**DIRECTION:**
Write out the whole listing again, exactly.

**PROVIDED MATERIAL:**
(begin)

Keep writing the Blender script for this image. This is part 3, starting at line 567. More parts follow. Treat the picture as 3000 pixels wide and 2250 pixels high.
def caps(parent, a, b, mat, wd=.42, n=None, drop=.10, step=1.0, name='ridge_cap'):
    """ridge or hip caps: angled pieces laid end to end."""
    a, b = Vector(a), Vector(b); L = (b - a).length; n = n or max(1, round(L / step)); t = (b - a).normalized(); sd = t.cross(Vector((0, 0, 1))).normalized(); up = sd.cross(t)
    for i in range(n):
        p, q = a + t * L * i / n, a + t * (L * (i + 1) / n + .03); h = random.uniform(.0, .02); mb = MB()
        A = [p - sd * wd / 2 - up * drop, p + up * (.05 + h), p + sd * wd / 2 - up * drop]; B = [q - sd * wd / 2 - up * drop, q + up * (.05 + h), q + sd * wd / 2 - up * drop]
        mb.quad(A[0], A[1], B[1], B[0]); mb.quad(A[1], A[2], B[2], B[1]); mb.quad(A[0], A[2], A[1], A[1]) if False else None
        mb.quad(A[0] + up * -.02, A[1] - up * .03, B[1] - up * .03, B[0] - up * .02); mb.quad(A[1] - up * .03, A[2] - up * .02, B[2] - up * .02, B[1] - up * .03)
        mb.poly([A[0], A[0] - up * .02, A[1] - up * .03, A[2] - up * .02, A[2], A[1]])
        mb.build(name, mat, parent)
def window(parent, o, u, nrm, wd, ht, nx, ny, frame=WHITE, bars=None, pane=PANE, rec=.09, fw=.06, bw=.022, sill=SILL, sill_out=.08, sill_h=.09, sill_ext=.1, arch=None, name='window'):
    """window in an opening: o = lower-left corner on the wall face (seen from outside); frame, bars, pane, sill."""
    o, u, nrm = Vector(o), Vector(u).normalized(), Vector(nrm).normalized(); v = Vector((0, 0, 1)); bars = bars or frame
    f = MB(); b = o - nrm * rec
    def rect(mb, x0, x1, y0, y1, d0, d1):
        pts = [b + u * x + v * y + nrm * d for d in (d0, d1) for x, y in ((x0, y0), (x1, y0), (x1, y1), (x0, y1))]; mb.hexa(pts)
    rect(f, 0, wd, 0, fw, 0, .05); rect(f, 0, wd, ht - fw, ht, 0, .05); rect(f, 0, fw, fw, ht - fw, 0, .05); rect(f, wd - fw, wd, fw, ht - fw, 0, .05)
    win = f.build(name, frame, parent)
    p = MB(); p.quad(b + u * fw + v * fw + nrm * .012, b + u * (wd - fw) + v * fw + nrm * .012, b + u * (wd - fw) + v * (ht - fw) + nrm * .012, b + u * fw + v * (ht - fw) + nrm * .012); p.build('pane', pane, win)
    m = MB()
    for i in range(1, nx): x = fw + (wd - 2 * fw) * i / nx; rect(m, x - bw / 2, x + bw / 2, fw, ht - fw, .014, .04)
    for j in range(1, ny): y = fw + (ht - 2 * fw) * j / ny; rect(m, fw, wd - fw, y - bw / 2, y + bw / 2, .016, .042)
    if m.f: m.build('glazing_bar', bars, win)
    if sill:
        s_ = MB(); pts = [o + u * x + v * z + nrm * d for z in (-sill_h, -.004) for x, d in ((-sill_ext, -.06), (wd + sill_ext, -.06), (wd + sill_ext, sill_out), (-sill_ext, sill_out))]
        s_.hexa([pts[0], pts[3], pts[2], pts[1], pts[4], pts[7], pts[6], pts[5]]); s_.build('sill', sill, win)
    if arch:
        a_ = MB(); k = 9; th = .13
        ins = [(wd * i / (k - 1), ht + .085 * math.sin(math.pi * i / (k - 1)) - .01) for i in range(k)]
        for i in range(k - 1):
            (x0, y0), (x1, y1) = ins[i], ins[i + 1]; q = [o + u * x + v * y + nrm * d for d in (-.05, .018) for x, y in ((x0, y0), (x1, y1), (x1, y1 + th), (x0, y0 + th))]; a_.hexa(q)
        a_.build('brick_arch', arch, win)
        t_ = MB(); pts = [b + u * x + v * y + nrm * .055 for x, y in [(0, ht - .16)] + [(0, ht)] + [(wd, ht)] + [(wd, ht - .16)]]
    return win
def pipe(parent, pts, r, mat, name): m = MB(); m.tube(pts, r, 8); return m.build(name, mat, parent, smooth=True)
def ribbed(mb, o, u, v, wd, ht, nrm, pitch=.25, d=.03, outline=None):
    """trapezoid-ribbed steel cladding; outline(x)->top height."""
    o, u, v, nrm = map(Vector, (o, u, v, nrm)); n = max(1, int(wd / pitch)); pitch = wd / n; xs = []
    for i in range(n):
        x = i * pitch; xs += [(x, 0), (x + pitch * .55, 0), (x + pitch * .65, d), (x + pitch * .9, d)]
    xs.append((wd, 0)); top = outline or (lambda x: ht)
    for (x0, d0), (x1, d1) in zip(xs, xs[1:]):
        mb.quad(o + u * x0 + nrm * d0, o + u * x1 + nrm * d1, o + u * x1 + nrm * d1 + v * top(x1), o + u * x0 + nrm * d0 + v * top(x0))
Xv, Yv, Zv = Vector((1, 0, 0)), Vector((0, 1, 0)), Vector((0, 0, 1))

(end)

**RESPONSE:**
Keep writing the Blender script for this image. This is part 3, starting at line 567. More parts follow. Treat the picture as 3000 pixels wide and 2250 pixels high.
def caps(parent, a, b, mat, wd=.42, n=None, drop=.10, step=1.0, name='ridge_cap'):
    """ridge or hip caps: angled pieces laid end to end."""
    a, b = Vector(a), Vector(b); L = (b - a).length; n = n or max(1, round(L / step)); t = (b - a).normalized(); sd = t.cross(Vector((0, 0, 1))).normalized(); up = sd.cross(t)
    for i in range(n):
        p, q = a + t * L * i / n, a + t * (L * (i + 1) / n + .03); h = random.uniform(.0, .02); mb = MB()
        A = [p - sd * wd / 2 - up * drop, p + up * (.05 + h), p + sd * wd / 2 - up * drop]; B = [q - sd * wd / 2 - up * drop, q + up * (.05 + h), q + sd * wd / 2 - up * drop]
        mb.quad(A[0], A[1], B[1], B[0]); mb.quad(A[1], A[2], B[2], B[1]); mb.quad(A[0], A[2], A[1], A[1]) if False else None
        mb.quad(A[0] + up * -.02, A[1] - up * .03, B[1] - up * .03, B[0] - up * .02); mb.quad(A[1] - up * .03, A[2] - up * .02, B[2] - up * .02, B[1] - up * .03)
        mb.poly([A[0], A[0] - up * .02, A[1] - up * .03, A[2] - up * .02, A[2], A[1]])
        mb.build(name, mat, parent)
def window(parent, o, u, nrm, wd, ht, nx, ny, frame=WHITE, bars=None, pane=PANE, rec=.09, fw=.06, bw=.022, sill=SILL, sill_out=.08, sill_h=.09, sill_ext=.1, arch=None, name='window'):
    """window in an opening: o = lower-left corner on the wall face (seen from outside); frame, bars, pane, sill."""
    o, u, nrm = Vector(o), Vector(u).normalized(), Vector(nrm).normalized(); v = Vector((0, 0, 1)); bars = bars or frame
    f = MB(); b = o - nrm * rec
    def rect(mb, x0, x1, y0, y1, d0, d1):
        pts = [b + u * x + v * y + nrm * d for d in (d0, d1) for x, y in ((x0, y0), (x1, y0), (x1, y1), (x0, y1))]; mb.hexa(pts)
    rect(f, 0, wd, 0, fw, 0, .05); rect(f, 0, wd, ht - fw, ht, 0, .05); rect(f, 0, fw, fw, ht - fw, 0, .05); rect(f, wd - fw, wd, fw, ht - fw, 0, .05)
    win = f.build(name, frame, parent)
    p = MB(); p.quad(b + u * fw + v * fw + nrm * .012, b + u * (wd - fw) + v * fw + nrm * .012, b + u * (wd - fw) + v * (ht - fw) + nrm * .012, b + u * fw + v * (ht - fw) + nrm * .012); p.build('pane', pane, win)
    m = MB()
    for i in range(1, nx): x = fw + (wd - 2 * fw) * i / nx; rect(m, x - bw / 2, x + bw / 2, fw, ht - fw, .014, .04)
    for j in range(1, ny): y = fw + (ht - 2 * fw) * j / ny; rect(m, fw, wd - fw, y - bw / 2, y + bw / 2, .016, .042)
    if m.f: m.build('glazing_bar', bars, win)
    if sill:
        s_ = MB(); pts = [o + u * x + v * z + nrm * d for z in (-sill_h, -.004) for x, d in ((-sill_ext, -.06), (wd + sill_ext, -.06), (wd + sill_ext, sill_out), (-sill_ext, sill_out))]
        s_.hexa([pts[0], pts[3], pts[2], pts[1], pts[4], pts[7], pts[6], pts[5]]); s_.build('sill', sill, win)
    if arch:
        a_ = MB(); k = 9; th = .13
        ins = [(wd * i / (k - 1), ht + .085 * math.sin(math.pi * i / (k - 1)) - .01) for i in range(k)]
        for i in range(k - 1):
            (x0, y0), (x1, y1) = ins[i], ins[i + 1]; q = [o + u * x + v * y + nrm * d for d in (-.05, .018) for x, y in ((x0, y0), (x1, y1), (x1, y1 + th), (x0, y0 + th))]; a_.hexa(q)
        a_.build('brick_arch', arch, win)
        t_ = MB(); pts = [b + u * x + v * y + nrm * .055 for x, y in [(0, ht - .16)] + [(0, ht)] + [(wd, ht)] + [(wd, ht - .16)]]
    return win
def pipe(parent, pts, r, mat, name): m = MB(); m.tube(pts, r, 8); return m.build(name, mat, parent, smooth=True)
def ribbed(mb, o, u, v, wd, ht, nrm, pitch=.25, d=.03, outline=None):
    """trapezoid-ribbed steel cladding; outline(x)->top height."""
    o, u, v, nrm = map(Vector, (o, u, v, nrm)); n = max(1, int(wd / pitch)); pitch = wd / n; xs = []
    for i in range(n):
        x = i * pitch; xs += [(x, 0), (x + pitch * .55, 0), (x + pitch * .65, d), (x + pitch * .9, d)]
    xs.append((wd, 0)); top = outline or (lambda x: ht)
    for (x0, d0), (x1, d1) in zip(xs, xs[1:]):
        mb.quad(o + u * x0 + nrm * d0, o + u * x1 + nrm * d1, o + u * x1 + nrm * d1 + v * top(x1), o + u * x0 + nrm * d0 + v * top(x0))
Xv, Yv, Zv = Vector((1, 0, 0)), Vector((0, 1, 0)), Vector((0, 0, 1))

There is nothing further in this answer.